An almost laughable reveal about the hole’s location. Eve is standing by the ambulance and happens to notice the outline of the Hollywood hills painted on its back door exactly matches the hills she’s staring at. Putting two and two together she tells Ty and Sam she thinks they’re still in Los Angeles. To my previous point, the show could have had the characters spend their first day in the hole facing a drama/adventure/obstacle that led to them realizing where they are in a heart-stopping way. That would have been compelling.
That was still bad, but it’s doing better at its reveals.The woman on her death bed telling Eve about Gavin/Isiah is a good example. It wasn’t jaw-dropping but it was at least not so ridiculous.
The hole wasn’t a character. For a show set in an alternate world to be compelling, the world itself has to be its own character. It has to have the same presence the lead characters have. It has to be put under a microscope and revealed the same way a character is. No sign we’re going to get that here.

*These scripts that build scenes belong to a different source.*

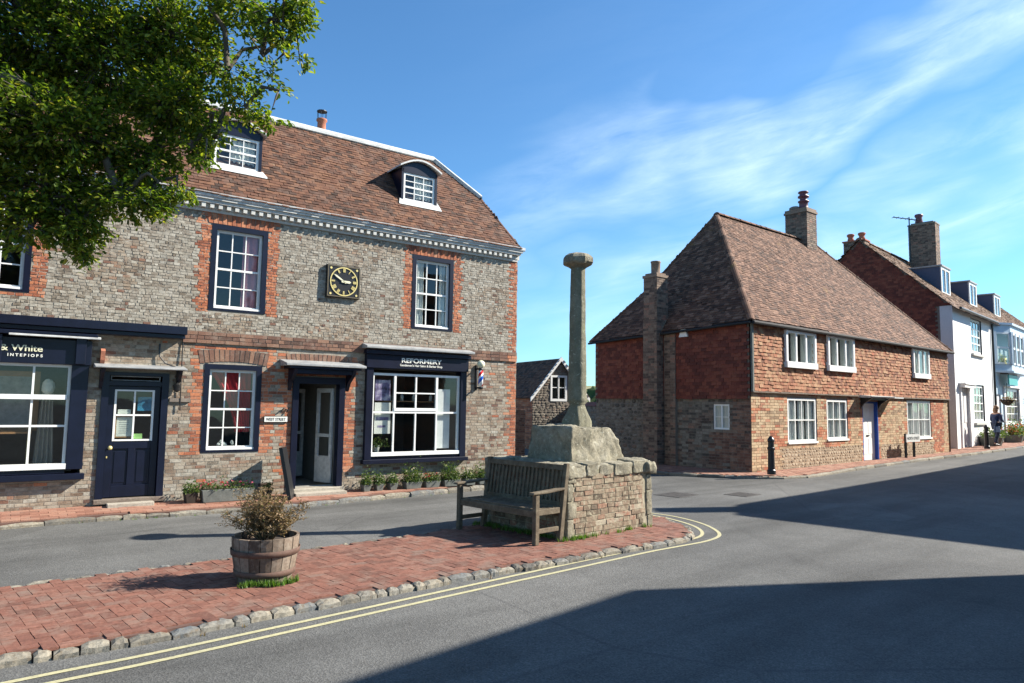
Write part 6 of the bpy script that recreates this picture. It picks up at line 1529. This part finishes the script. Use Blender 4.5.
def tub(u, v, r, hh, label, fl):
    t_ = thing('flower_tub', label, 'flower tub', (*Rw(u, v), .30), RROT, 'flower tubs in front of the row'); mb = MB(); mb.lathe([(r*.75,0),(r,.38),(r*.9,.4)], (0,0,0), 16); mb.build('tub', M['zinc'], t_)
    mb = MB(); leaf_cloud(mb, [(random.gauss(0,r*.55),random.gauss(0,r*.55),.38+abs(random.gauss(0,hh*.5))) for _ in range(700)], .10); mb.build('foliage', M['shrub'], t_)
    if fl: mb = MB(); leaf_cloud(mb, [(random.gauss(0,r*.55),random.gauss(0,r*.55),.45+abs(random.gauss(0,hh*.5))) for _ in range(160)], .09); mb.build('flowers', M[fl], t_)
tub(3.6, -.4, .5, .35, 'low dark leafy tub under the ground floor window of the white house', None)
tub(7.5, -.5, .45, .5, 'flower tub just behind the walking woman', 'flower_red'); tub(9.4, -.3, .5, .7, 'bushy yellow green tub under the small paned shop window', None); tub(10.8, -.6, .5, .4, 'tub of dark red flowers at the right edge of the picture', 'flower_red')

# ------------------------------------------------------------------ buildings across the street that throw the long shadows
def plain_building(name, label, poly, h, mat, roof, winz):
    cx = sum(p[0] for p in poly)/len(poly); cy = sum(p[1] for p in poly)/len(poly); t_ = thing(name, label, 'building', (cx, cy, 0), 0)
    for i in range(len(poly)):
        a = Vector((poly[i][0]-cx, poly[i][1]-cy, 0)); b = Vector((poly[(i+1) % len(poly)][0]-cx, poly[(i+1) % len(poly)][1]-cy, 0)); L_ = (b-a).length; ang = atan2(b.y-a.y, b.x-a.x)
        hs = []
        n = int(L_/3)
        for zz in winz:
            for k in range(n): x = L_*(k+.5)/n; hs.append((x-.5, x+.5, zz, zz+1.3))
        mb = MB(); wall_cells(mb, 0, L_, -.1, h, hs, 0, .14); m2 = MB(); brick_field(lambda p, q, r: m2, 0, L_, -.1, h-.05, hs, .45, .15, .012); w = combine('wall', [(mb,'mortar'),(m2,mat)], t_, loc=tuple(a), rotz=ang)
        for hh in hs: sash_window(w, *hh, 2, 2, border=0, fr=.06, barw=.03, rm='interior') if False else None
        g = MB()
        for hh in hs: g.quad((hh[0],.1,hh[2]),(hh[1],.1,hh[2]),(hh[1],.1,hh[3]),(hh[0],.1,hh[3]))
        if hs: g.build('window', M['navy'], w)
    mb = MB(); mb.poly([(p[0]-cx, p[1]-cy, h) for p in poly]); mb.build('roof', M['lead'], t_); return t_, cx, cy
t_, cx, cy = plain_building('brick_building', 'tall brick building across the road casting the farther road shadow', [(13.59,13.72),(17.3,10.3),(34,26.0),(30.3,29.6),(13.97,14.92)], 7.0, 'grey_brick', None, (1.0, 4.2))
mb = MB(); mb.box(13.8-cx,14.45-cx,14.2-cy,14.68-cy,6.9,8.05); mb.build('chimney', M['grey_brick'], t_)
t_, cx, cy = plain_building('brick_shop', 'tall brick shop front across the road casting the nearer road shadow', [(6.75,4.35),(7.25,3.88),(11.54,8.41),(11.04,8.88)], 7.0, 'red_brick', None, (1.0, 4.2))
t_, cx, cy = plain_building('brick_outbuilding', 'lower rear range of the brick shop across the road', [(7.35,3.8),(12.6,-1.4),(17.2,3.5),(12.2,8.5)], 4.6, 'red_brick', None, (1.0,))

# ------------------------------------------------------------------ overhanging tree
TX, TY = -6.6, 4.0
t_ = thing('oak_tree', 'leafy green tree overhanging the left of the scene from outside the picture', 'tree', (TX, TY, .1), 0)
wood = MB(); leafs = MB(); G_ = bpy.data.objects
random.seed(11)
trunk = [Vector((0,0,-.1)), Vector((.03,.05,.6)), Vector((.1,.1,1.5)), Vector((.15,.2,2.6)), Vector((.3,.3,3.6)), Vector((.5,.4,4.6)), Vector((.6,.6,5.8)), Vector((.6,.7,7.2))]
tr = MB(); tr.tube(trunk, [.30,.23,.20,.18,.15,.12,.09,.05], 14); tr.build('trunk', M['bark'], t_, smooth=True)
# clusters: ellipsoids of foliage hung on real limbs (centre, radius, leaves)
def at(px, py, Y):
    d = f+rr*((px-512)/700)-uu*((py-341.5)/700); k = Y/d.y; return Vector((d.x*k, Y, 1.75+d.z*k))
def P3(px, py, Y, rx, ry, rz, n): c = at(px, py, Y); s = Y/700; return (c-Vector((TX,TY,.1)), Vector((rx*s, rz, ry*s)), n)
clusters = [P3(30,30,6.2,95,80,.9,6500), P3(-60,90,5.6,90,110,1.0,5000), P3(110,60,6.4,80,75,.8,5200), P3(60,130,6.0,85,50,.7,4300), P3(175,40,6.4,58,55,.6,3300), P3(175,105,6.3,50,42,.5,2500),
 P3(45,190,6.1,62,38,.5,2300), P3(30,225,6.0,32,30,.35,900), P3(80,225,6.1,26,30,.3,800), P3(145,165,6.3,40,36,.4,1400), P3(120,200,6.1,30,22,.3,550), P3(148,205,6.1,22,17,.25,300), P3(80,255,6.1,11,14,.15,150), P3(178,195,6.2,24,10,.2,180),
 P3(238,12,6.2,40,24,.4,700), P3(275,22,6.0,26,26,.3,350), P3(306,12,6.0,24,12,.25,330), P3(282,38,6.0,9,10,.15,90), P3(228,70,6.3,26,32,.35,330), P3(245,108,6.3,24,20,.3,300), P3(215,138,6.3,14,9,.2,110), P3(272,82,6.3,16,10,.2,90), P3(300,62,6.3,11,8,.15,60), P3(268,122,6.3,15,7,.15,100), P3(190,150,6.3,20,14,.25,230), P3(205,166,6.2,10,7,.12,40), P3(262,55,6.2,14,12,.2,40),
 P3(20,-90,6.0,150,80,1.3,5500), P3(170,-60,6.2,90,50,.8,2600), P3(-180,30,5.0,130,140,1.4,5500), P3(-150,-150,5.0,180,100,1.6,4500), P3(-60,175,5.6,60,60,.7,2200)]
starts = [trunk[4], trunk[5], trunk[6], trunk[3]]
clusters.sort(key=lambda q: (q[0]-trunk[5]).length)
for c, r, n in clusters:
    n = int(n*1.25)
    s0 = min(starts, key=lambda q: (q-c).length*(1 if q not in trunk else 1.35)); starts.append(c); mid = s0.lerp(c, .5)+Vector((ru(-.2,.2), ru(-.2,.2), .25)); 
    path = [s0, s0.lerp(mid,.5)+Vector((ru(-.08,.08),ru(-.08,.08),.1)), mid, mid.lerp(c,.5)+Vector((ru(-.1,.1),ru(-.1,.1),.08)), c]; R0 = .011+.0000055*n
    wood.tube(path, [R0*2, R0*1.6, R0*1.2, R0*.8, R0*.4], 7, False)
    # twigs with leaf sprays
    nt_ = max(4, int(n/16))
    for _ in range(nt_):
        d = Vector((random.gauss(0,1), random.gauss(0,1), random.gauss(0,1))).normalized(); q = ru(.15,1)**.45
        e = c+Vector((d.x*r.x, d.y*r.y, d.z*r.z))*q*(1+.25*noise.noise(d*3+c)); b0 = c.lerp(e, ru(.3,.7))+Vector((0,0,.03))
        if (e-b0).length > .5: b0 = e+(b0-e).normalized()*.5
        wood.tube([b0, b0.lerp(e,.5)+Vector((ru(-.02,.02),ru(-.02,.02),.02)), e], [.007,.004,.002], 3, False)
        out_ = (e-b0).normalized()
        for k in range(19):
            t = ru(.35,1.1); p = b0.lerp(e, t)+Vector((random.gauss(0,.04), random.gauss(0,.04), random.gauss(0,.03))); 
            l = ru(.035,.068); w = l*ru(.45,.62); dd = (out_*.6+Vector((ru(-1,1),ru(-1,1),ru(-.9,.5)))).normalized(); nn = Vector((ru(-.8,.8),ru(-.8,.8),1)); s = dd.cross(nn).normalized(); nn = s.cross(dd); fo = nn*w*.18
            i0 = len(leafs.v); leafs.v += [tuple(p), tuple(p+dd*l*.3+s*w*.42+fo), tuple(p+dd*l*.72+s*w*.45+fo), tuple(p+dd*l), tuple(p+dd*l*.72-s*w*.45+fo), tuple(p+dd*l*.3-s*w*.42+fo)]
            leafs.f += [(i0,i0+1,i0+2,i0+3),(i0,i0+3,i0+4,i0+5)]; leafs.mi += [0,0]
wood.build('branches', M['bark'], t_, smooth=True); leafs.build('crown', M['leaf'], t_)
print('leaves', len(leafs.f)//2)

# ------------------------------------------------------------------ the walking woman
def skinned(name, verts, edges, radii, mat, parent, sub=2, root=0):
    me = bpy.data.meshes.new(name); me.from_pydata(verts, edges, []); me.update(); o = bpy.data.objects.new(name, me); COL.objects.link(o); o.parent = parent
    sk = o.modifiers.new('skin', 'SKIN'); sk.use_smooth_shade = True
    for i, r in enumerate(radii): me.skin_vertices[0].data[i].radius = r if hasattr(r, '__len__') else (r, r)
    me.skin_vertices[0].data[root].use_root = True
    s = o.modifiers.new('sub', 'SUBSURF'); s.levels = s.render_levels = sub
    dg = bpy.context.evaluated_depsgraph_get(); dg.update(); m2 = bpy.data.meshes.new_from_object(o.evaluated_get(dg)); o.modifiers.clear(); o.data = m2; m2.materials.clear(); m2.materials.append(M[mat]); return o
M['skin'] = plain('skin', (.48,.29,.21), .55, var=.05); M['denim'] = plain('dark_denim', (.02,.03,.06), .85, var=.3); M['jacket'] = plain('navy_blue_jacket', (.015,.03,.085), .75, var=.3); M['hair'] = plain('light_brown_hair', (.22,.12,.06), .6, var=.4, scale=40); M['bag'] = plain('dark_bag', (.02,.05,.12), .5); M['shoe'] = plain('dark_shoe', (.02,.02,.022), .5)
# local +x is the way she walks (to the right of the picture)
pp_ = thing('person', 'woman with brown hair in dark blue jacket and jeans walking past the white house', 'person', (20.41, 29.61, .34), R(20))
V = [(0,0,.90),(.01,0,1.05),(.02,0,1.22),(.02,0,1.36),(.03,0,1.43),(.05,0,1.50), # pelvis..head base
     (.05,.09,.86),(.14,.09,.48),(.10,.09,.08),(.22,.09,.03),  # left leg forward
     (-.03,-.09,.86),(-.05,-.09,.48),(-.24,-.09,.12),(-.15,-.09,.03),
     (.02,.17,1.33),(.0,.20,1.08),(.16,.19,.98),(.02,-.17,1.33),(.04,-.21,1.08),(.22,-.17,1.02),(.07,0,1.56),(.08,0,1.62)]
Eg = [(0,1),(1,2),(2,3),(3,4),(4,5),(0,6),(6,7),(7,8),(8,9),(0,10),(10,11),(11,12),(12,13),(3,14),(14,15),(15,16),(3,17),(17,18),(18,19),(5,20),(20,21)]
Rd = [(.12,.15),(.10,.13),(.11,.15),(.09,.13),.05,.075,.085,.055,.04,.03,.085,.055,.04,.03,.055,.042,.032,.055,.042,.032,.085,.06]
body = skinned('body', V, Eg, Rd, 'skin', pp_)
jk = [0,1,2,3,14,15,16,17,18,19]; mp = {v: i for i, v in enumerate(jk)}
V2 = [V[i] for i in jk]; V2[0] = (0,0,.86); V2[mp[16]] = tuple(Vector(V[15]).lerp(Vector(V[16]), .85)); V2[mp[19]] = tuple(Vector(V[18]).lerp(Vector(V[19]), .85))
skinned('jacket', V2, [(mp[a],mp[b]) for a,b in Eg if a in mp and b in mp], [(.145,.18),(.13,.165),(.14,.18),(.11,.15),.075,.062,.05,.075,.062,.05], 'jacket', pp_)
tk = [0,6,7,8,10,11,12]; mp = {v: i for i, v in enumerate(tk)}
skinned('trousers', [V[i] for i in tk], [(mp[a],mp[b]) for a,b in Eg if a in mp and b in mp], [(.135,.165),.10,.075,.058,.10,.075,.058], 'denim', pp_)
for k_, (x, y, z) in enumerate(((.17,.09,.02),(-.19,-.09,.05))): mb = MB(); blob(mb, (x,y,z+.02), (.13,.05,.045), 2, .05); mb.build('shoe', M['shoe'], pp_, smooth=True)
mb = MB(); blob(mb, (.045,0,1.60), (.105,.10,.115), 3, .12, 3); blob(mb, (-.01,0,1.49), (.085,.105,.13), 3, .15, 3); mb.build('hair', M['hair'], pp_, smooth=True)
mb = MB(); blob(mb, (.155,0,1.565), (.02,.016,.02), 2, .0); mb.build('nose', M['skin'], pp_, smooth=True)
for s_ in (-1,1): mb = MB(); mb.tube([(.16 if s_ > 0 else .22, .19 if s_ > 0 else -.17, .98 if s_ > 0 else 1.02), (.22 if s_ > 0 else .29, .18*s_, .95 if s_ > 0 else 1.02)], [.03,.012], 7); mb.build('hand', M['skin'], pp_, smooth=True)
t_ = thing('shoulder_bag', 'dark blue bag carried at the side of the walking woman', 'bag', (20.30, 29.42, 1.05), R(20))
mb = MB(); mb.hexa([(-.17,-.06,-.14),(.15,-.06,-.14),(.15,.05,-.14),(-.17,.05,-.14),(-.13,-.05,.13),(.12,-.05,.13),(.12,.04,.13),(-.13,.04,.13)]); mb.build('bag_body', M['bag'], t_, bevel=.02); mb = MB(); mb.tube([(-.1,0,.13),(.0,.03,.38),(.08,.0,.13)], .012, 6); mb.build('strap', M['bag'], t_)
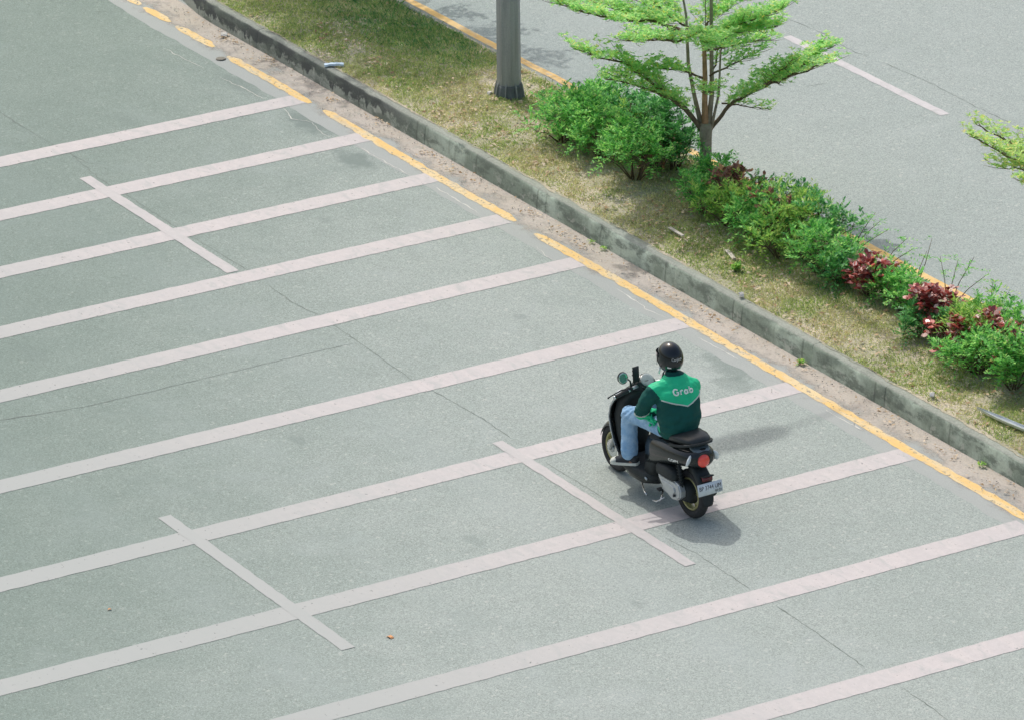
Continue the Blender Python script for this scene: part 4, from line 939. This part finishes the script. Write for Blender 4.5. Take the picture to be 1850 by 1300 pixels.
def fuse(bm, voxel, smooth_it=6, disp=None):
    bmesh.ops.recalc_face_normals(bm, faces=bm.faces); me = bpy.data.meshes.new('m'); bm.to_mesh(me); bm.free()
    ob = bpy.data.objects.new('m', me); col.objects.link(ob)
    md = ob.modifiers.new('r', 'REMESH'); md.mode = 'VOXEL'; md.voxel_size = voxel
    md = ob.modifiers.new('s', 'SMOOTH'); md.iterations = smooth_it; md.factor = .5
    bpy.context.view_layer.update(); out = bpy.data.meshes.new_from_object(ob.evaluated_get(bpy.context.evaluated_depsgraph_get())); bpy.data.objects.remove(ob, do_unlink=True)
    if disp:
        N = [v.normal.copy() for v in out.vertices]
        for v, n in zip(out.vertices, N): v.co += n * disp(v.co)
    out.materials.clear(); smooth(out); return out
rd = empty('person', (0, 0, 0), PI); tag(rd, 'person in two tone green jacket, blue jeans and black helmet seated on the scooter', 'person')
SHL, ELL, WRL = (.315, .195, 1.140), (.455, .245, .900), (.44, .05, .845)
SHR, ELR, WRR = (.275, -.160, 1.118), (.50, -.235, .98), (.70, -.285, 1.02)
HIPL, KNL, ANL = (.30, .10, .775), (.775, .162, .750), (.745, .185, .365)
HIPR, KNR, ANR = (.30, -.10, .775), (.775, -.162, .750), (.745, -.185, .365)
def hand(bm, wr, d, side, palm_n, curl):
    """palm, four bent fingers of unequal length and a thumb off the side of the palm"""
    wr, d, side, palm_n = Vector(wr), Vector(d).normalized(), Vector(side).normalized(), Vector(palm_n).normalized()
    pc = wr + d * .085
    for k in range(4): capsule(bm, wr + side * (k - 1.5) * .008, pc + side * (k - 1.5) * .018, .014, .012, 10)
    for k, L in enumerate((.068, .076, .072, .056)):
        p = pc + side * (1.5 - k) * .019; dd = d
        for j, f in enumerate((.45, .32, .23)):
            ang = curl * (.5 + .45 * j); dn = (dd * math.cos(ang) + palm_n * math.sin(ang)).normalized(); e = p + dn * L * f; capsule(bm, p, e, .0088 - .0008 * j, .0082 - .0008 * j, 8); p = e; dd = dn
            palm_n = (palm_n * math.cos(ang) - d * math.sin(ang)).normalized() if False else palm_n
    t0 = wr + d * .03 + side * .032; t1 = t0 + (d * .7 + side * .6 + palm_n * .3).normalized() * .038; t2 = t1 + (d * .9 + palm_n * .5).normalized() * .032
    capsule(bm, wr + d * .02 + side * .015, t0, .013, .012, 8); capsule(bm, t0, t1, .011, .010, 8); capsule(bm, t1, t2, .0095, .008, 8)
bm = bmesh.new()
oval(bm, [(.735, .22, 0, .105, .15, 2.3), (.82, .215, 0, .105, .150, 2.4), (.95, .225, 0, .100, .140, 2.4), (1.08, .25, 0, .10, .155, 2.4), (1.17, .275, 0, .085, .165, 2.4), (1.215, .29, 0, .06, .10, 2.2)])
chain(bm, [(.295, 0, 1.19), (.335, 0, 1.29)], [.055, .052])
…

This is getting a little better. The hole’s main role in the story should be putting the characters’ lives in danger or placing a challenge between them and what they want. Both will give them something to react to over the course of an episode. The first several episodes overlooked this, but since then the mysterious hole closed and a snowstorm blew through (a weak snow storm anyway). I hope to see more of that during the rest of this season.
The least interesting ending you can imagine. A saber-toothed tiger (or something like it) emerges from the jungle. That’s it. That’s the tweet.
This is getting better in tandem with the improved reveals. I’m curious how they’ll end the season finale. I’m sure it will have a cliffy.
So there it is. La Brea has given us a lot of twists and turns through its first eight episodes, and it’s holding up better than I thought it would. I’m interested to see how they bring season one home.